◆ REQUIREMENTS
Write out every line of the material as it stands, apart from the pictures.

◆ PROVIDED DATA
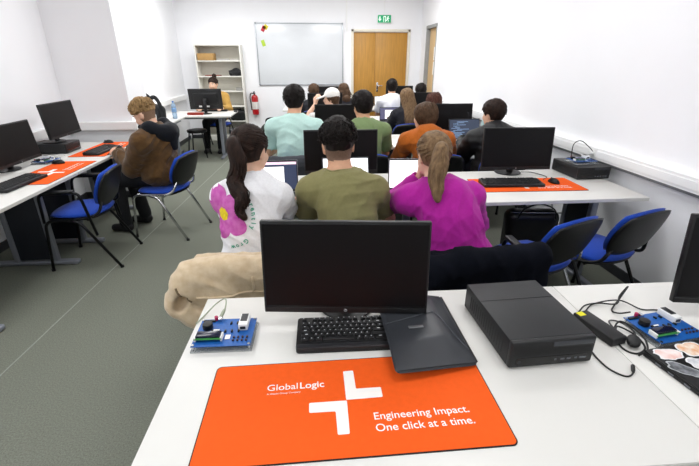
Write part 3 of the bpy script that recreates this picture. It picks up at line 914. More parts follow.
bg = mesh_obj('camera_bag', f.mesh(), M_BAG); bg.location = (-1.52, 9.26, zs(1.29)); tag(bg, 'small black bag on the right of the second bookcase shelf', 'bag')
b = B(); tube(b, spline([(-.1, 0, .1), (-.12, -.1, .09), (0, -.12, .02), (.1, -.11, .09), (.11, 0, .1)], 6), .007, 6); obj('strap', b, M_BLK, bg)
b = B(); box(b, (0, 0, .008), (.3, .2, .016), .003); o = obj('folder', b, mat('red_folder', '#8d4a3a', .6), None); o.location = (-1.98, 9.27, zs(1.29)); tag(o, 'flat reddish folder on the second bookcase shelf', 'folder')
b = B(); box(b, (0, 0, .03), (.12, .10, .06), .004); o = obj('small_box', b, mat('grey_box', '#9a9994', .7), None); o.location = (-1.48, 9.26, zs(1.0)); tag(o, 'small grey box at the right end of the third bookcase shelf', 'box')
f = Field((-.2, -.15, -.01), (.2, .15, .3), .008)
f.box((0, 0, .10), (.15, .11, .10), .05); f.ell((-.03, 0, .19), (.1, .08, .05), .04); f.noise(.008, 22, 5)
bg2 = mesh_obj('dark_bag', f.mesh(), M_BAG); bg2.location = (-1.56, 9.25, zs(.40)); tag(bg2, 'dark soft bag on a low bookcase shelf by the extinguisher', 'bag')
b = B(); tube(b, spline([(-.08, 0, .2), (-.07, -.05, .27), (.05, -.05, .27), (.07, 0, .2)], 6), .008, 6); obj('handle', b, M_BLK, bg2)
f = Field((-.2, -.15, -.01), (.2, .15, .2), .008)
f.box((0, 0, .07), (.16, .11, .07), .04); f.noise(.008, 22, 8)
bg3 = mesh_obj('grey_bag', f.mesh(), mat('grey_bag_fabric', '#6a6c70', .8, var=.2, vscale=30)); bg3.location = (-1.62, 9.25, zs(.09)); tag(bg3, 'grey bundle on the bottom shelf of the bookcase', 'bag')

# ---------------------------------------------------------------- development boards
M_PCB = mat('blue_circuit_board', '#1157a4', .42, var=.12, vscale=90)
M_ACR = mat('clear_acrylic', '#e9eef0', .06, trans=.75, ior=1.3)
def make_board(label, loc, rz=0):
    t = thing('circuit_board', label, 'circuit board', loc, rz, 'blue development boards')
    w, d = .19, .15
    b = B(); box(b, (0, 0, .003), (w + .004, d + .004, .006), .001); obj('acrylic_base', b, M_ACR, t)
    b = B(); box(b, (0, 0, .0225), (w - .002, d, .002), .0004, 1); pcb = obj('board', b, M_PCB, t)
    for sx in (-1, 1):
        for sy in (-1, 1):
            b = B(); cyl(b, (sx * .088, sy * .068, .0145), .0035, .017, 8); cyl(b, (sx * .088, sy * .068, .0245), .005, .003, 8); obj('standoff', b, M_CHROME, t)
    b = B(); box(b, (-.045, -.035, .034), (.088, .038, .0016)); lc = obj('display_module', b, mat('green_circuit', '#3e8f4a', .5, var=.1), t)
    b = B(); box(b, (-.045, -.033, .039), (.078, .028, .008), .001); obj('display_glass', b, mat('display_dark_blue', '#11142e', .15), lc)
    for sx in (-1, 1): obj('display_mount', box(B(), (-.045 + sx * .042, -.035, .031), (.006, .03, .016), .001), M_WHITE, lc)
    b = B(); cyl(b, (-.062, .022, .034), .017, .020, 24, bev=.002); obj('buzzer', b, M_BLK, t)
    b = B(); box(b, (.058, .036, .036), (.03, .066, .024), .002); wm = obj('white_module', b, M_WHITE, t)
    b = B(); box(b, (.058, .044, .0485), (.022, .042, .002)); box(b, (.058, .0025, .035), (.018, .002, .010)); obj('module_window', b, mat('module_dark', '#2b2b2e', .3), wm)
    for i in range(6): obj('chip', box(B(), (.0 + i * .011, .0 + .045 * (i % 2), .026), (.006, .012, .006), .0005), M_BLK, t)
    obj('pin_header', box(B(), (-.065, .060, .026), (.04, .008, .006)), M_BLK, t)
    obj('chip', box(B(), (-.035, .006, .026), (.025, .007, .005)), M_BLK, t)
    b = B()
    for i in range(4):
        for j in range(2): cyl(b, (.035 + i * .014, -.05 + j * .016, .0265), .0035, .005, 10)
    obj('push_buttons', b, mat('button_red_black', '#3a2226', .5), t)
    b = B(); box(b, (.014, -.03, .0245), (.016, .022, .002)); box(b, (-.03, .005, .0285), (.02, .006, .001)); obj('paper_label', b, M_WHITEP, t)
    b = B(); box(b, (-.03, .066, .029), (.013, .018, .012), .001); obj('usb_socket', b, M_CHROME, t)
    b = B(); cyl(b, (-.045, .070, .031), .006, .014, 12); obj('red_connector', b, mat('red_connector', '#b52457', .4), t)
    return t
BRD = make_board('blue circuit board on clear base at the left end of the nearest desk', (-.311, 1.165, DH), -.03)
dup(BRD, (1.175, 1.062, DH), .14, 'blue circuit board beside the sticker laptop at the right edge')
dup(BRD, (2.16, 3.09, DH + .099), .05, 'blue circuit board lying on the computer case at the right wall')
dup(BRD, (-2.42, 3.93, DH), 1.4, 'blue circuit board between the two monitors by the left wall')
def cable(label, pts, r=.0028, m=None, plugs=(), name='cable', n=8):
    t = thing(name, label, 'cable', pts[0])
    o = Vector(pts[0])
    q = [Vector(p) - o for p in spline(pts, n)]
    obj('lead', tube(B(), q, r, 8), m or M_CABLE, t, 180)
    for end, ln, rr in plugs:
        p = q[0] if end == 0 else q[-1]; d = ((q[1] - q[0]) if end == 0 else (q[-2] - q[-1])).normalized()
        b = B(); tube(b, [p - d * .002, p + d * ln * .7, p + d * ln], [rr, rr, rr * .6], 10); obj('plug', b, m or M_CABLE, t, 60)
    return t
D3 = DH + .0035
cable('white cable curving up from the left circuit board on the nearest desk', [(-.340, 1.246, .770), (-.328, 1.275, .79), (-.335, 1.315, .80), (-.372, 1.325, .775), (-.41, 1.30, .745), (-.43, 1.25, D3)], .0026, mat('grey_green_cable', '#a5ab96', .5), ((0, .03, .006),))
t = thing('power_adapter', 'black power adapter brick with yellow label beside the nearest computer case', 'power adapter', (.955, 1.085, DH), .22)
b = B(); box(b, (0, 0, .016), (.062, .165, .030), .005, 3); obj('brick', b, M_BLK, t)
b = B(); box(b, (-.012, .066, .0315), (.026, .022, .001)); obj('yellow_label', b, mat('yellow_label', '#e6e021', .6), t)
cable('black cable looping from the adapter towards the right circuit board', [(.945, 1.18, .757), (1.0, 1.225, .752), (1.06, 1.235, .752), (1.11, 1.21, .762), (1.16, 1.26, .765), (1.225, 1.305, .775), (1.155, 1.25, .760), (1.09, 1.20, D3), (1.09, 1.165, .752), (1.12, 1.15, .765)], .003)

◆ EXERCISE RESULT
Write part 3 of the bpy script that recreates this picture. It picks up at line 914. More parts follow.
bg = mesh_obj('camera_bag', f.mesh(), M_BAG); bg.location = (-1.52, 9.26, zs(1.29)); tag(bg, 'small black bag on the right of the second bookcase shelf', 'bag')
b = B(); tube(b, spline([(-.1, 0, .1), (-.12, -.1, .09), (0, -.12, .02), (.1, -.11, .09), (.11, 0, .1)], 6), .007, 6); obj('strap', b, M_BLK, bg)
b = B(); box(b, (0, 0, .008), (.3, .2, .016), .003); o = obj('folder', b, mat('red_folder', '#8d4a3a', .6), None); o.location = (-1.98, 9.27, zs(1.29)); tag(o, 'flat reddish folder on the second bookcase shelf', 'folder')
b = B(); box(b, (0, 0, .03), (.12, .10, .06), .004); o = obj('small_box', b, mat('grey_box', '#9a9994', .7), None); o.location = (-1.48, 9.26, zs(1.0)); tag(o, 'small grey box at the right end of the third bookcase shelf', 'box')
f = Field((-.2, -.15, -.01), (.2, .15, .3), .008)
f.box((0, 0, .10), (.15, .11, .10), .05); f.ell((-.03, 0, .19), (.1, .08, .05), .04); f.noise(.008, 22, 5)
bg2 = mesh_obj('dark_bag', f.mesh(), M_BAG); bg2.location = (-1.56, 9.25, zs(.40)); tag(bg2, 'dark soft bag on a low bookcase shelf by the extinguisher', 'bag')
b = B(); tube(b, spline([(-.08, 0, .2), (-.07, -.05, .27), (.05, -.05, .27), (.07, 0, .2)], 6), .008, 6); obj('handle', b, M_BLK, bg2)
f = Field((-.2, -.15, -.01), (.2, .15, .2), .008)
f.box((0, 0, .07), (.16, .11, .07), .04); f.noise(.008, 22, 8)
bg3 = mesh_obj('grey_bag', f.mesh(), mat('grey_bag_fabric', '#6a6c70', .8, var=.2, vscale=30)); bg3.location = (-1.62, 9.25, zs(.09)); tag(bg3, 'grey bundle on the bottom shelf of the bookcase', 'bag')

# ---------------------------------------------------------------- development boards
M_PCB = mat('blue_circuit_board', '#1157a4', .42, var=.12, vscale=90)
M_ACR = mat('clear_acrylic', '#e9eef0', .06, trans=.75, ior=1.3)
def make_board(label, loc, rz=0):
    t = thing('circuit_board', label, 'circuit board', loc, rz, 'blue development boards')
    w, d = .19, .15
    b = B(); box(b, (0, 0, .003), (w + .004, d + .004, .006), .001); obj('acrylic_base', b, M_ACR, t)
    b = B(); box(b, (0, 0, .0225), (w - .002, d, .002), .0004, 1); pcb = obj('board', b, M_PCB, t)
    for sx in (-1, 1):
        for sy in (-1, 1):
            b = B(); cyl(b, (sx * .088, sy * .068, .0145), .0035, .017, 8); cyl(b, (sx * .088, sy * .068, .0245), .005, .003, 8); obj('standoff', b, M_CHROME, t)
    b = B(); box(b, (-.045, -.035, .034), (.088, .038, .0016)); lc = obj('display_module', b, mat('green_circuit', '#3e8f4a', .5, var=.1), t)
    b = B(); box(b, (-.045, -.033, .039), (.078, .028, .008), .001); obj('display_glass', b, mat('display_dark_blue', '#11142e', .15), lc)
    for sx in (-1, 1): obj('display_mount', box(B(), (-.045 + sx * .042, -.035, .031), (.006, .03, .016), .001), M_WHITE, lc)
    b = B(); cyl(b, (-.062, .022, .034), .017, .020, 24, bev=.002); obj('buzzer', b, M_BLK, t)
    b = B(); box(b, (.058, .036, .036), (.03, .066, .024), .002); wm = obj('white_module', b, M_WHITE, t)
    b = B(); box(b, (.058, .044, .0485), (.022, .042, .002)); box(b, (.058, .0025, .035), (.018, .002, .010)); obj('module_window', b, mat('module_dark', '#2b2b2e', .3), wm)
    for i in range(6): obj('chip', box(B(), (.0 + i * .011, .0 + .045 * (i % 2), .026), (.006, .012, .006), .0005), M_BLK, t)
    obj('pin_header', box(B(), (-.065, .060, .026), (.04, .008, .006)), M_BLK, t)
    obj('chip', box(B(), (-.035, .006, .026), (.025, .007, .005)), M_BLK, t)
    b = B()
    for i in range(4):
        for j in range(2): cyl(b, (.035 + i * .014, -.05 + j * .016, .0265), .0035, .005, 10)
    obj('push_buttons', b, mat('button_red_black', '#3a2226', .5), t)
    b = B(); box(b, (.014, -.03, .0245), (.016, .022, .002)); box(b, (-.03, .005, .0285), (.02, .006, .001)); obj('paper_label', b, M_WHITEP, t)
    b = B(); box(b, (-.03, .066, .029), (.013, .018, .012), .001); obj('usb_socket', b, M_CHROME, t)
    b = B(); cyl(b, (-.045, .070, .031), .006, .014, 12); obj('red_connector', b, mat('red_connector', '#b52457', .4), t)
    return t
BRD = make_board('blue circuit board on clear base at the left end of the nearest desk', (-.311, 1.165, DH), -.03)
dup(BRD, (1.175, 1.062, DH), .14, 'blue circuit board beside the sticker laptop at the right edge')
dup(BRD, (2.16, 3.09, DH + .099), .05, 'blue circuit board lying on the computer case at the right wall')
dup(BRD, (-2.42, 3.93, DH), 1.4, 'blue circuit board between the two monitors by the left wall')
def cable(label, pts, r=.0028, m=None, plugs=(), name='cable', n=8):
    t = thing(name, label, 'cable', pts[0])
    o = Vector(pts[0])
    q = [Vector(p) - o for p in spline(pts, n)]
    obj('lead', tube(B(), q, r, 8), m or M_CABLE, t, 180)
    for end, ln, rr in plugs:
        p = q[0] if end == 0 else q[-1]; d = ((q[1] - q[0]) if end == 0 else (q[-2] - q[-1])).normalized()
        b = B(); tube(b, [p - d * .002, p + d * ln * .7, p + d * ln], [rr, rr, rr * .6], 10); obj('plug', b, m or M_CABLE, t, 60)
    return t
D3 = DH + .0035
cable('white cable curving up from the left circuit board on the nearest desk', [(-.340, 1.246, .770), (-.328, 1.275, .79), (-.335, 1.315, .80), (-.372, 1.325, .775), (-.41, 1.30, .745), (-.43, 1.25, D3)], .0026, mat('grey_green_cable', '#a5ab96', .5), ((0, .03, .006),))
t = thing('power_adapter', 'black power adapter brick with yellow label beside the nearest computer case', 'power adapter', (.955, 1.085, DH), .22)
b = B(); box(b, (0, 0, .016), (.062, .165, .030), .005, 3); obj('brick', b, M_BLK, t)
b = B(); box(b, (-.012, .066, .0315), (.026, .022, .001)); obj('yellow_label', b, mat('yellow_label', '#e6e021', .6), t)
cable('black cable looping from the adapter towards the right circuit board', [(.945, 1.18, .757), (1.0, 1.225, .752), (1.06, 1.235, .752), (1.11, 1.21, .762), (1.16, 1.26, .765), (1.225, 1.305, .775), (1.155, 1.25, .760), (1.09, 1.20, D3), (1.09, 1.165, .752), (1.12, 1.15, .765)], .003)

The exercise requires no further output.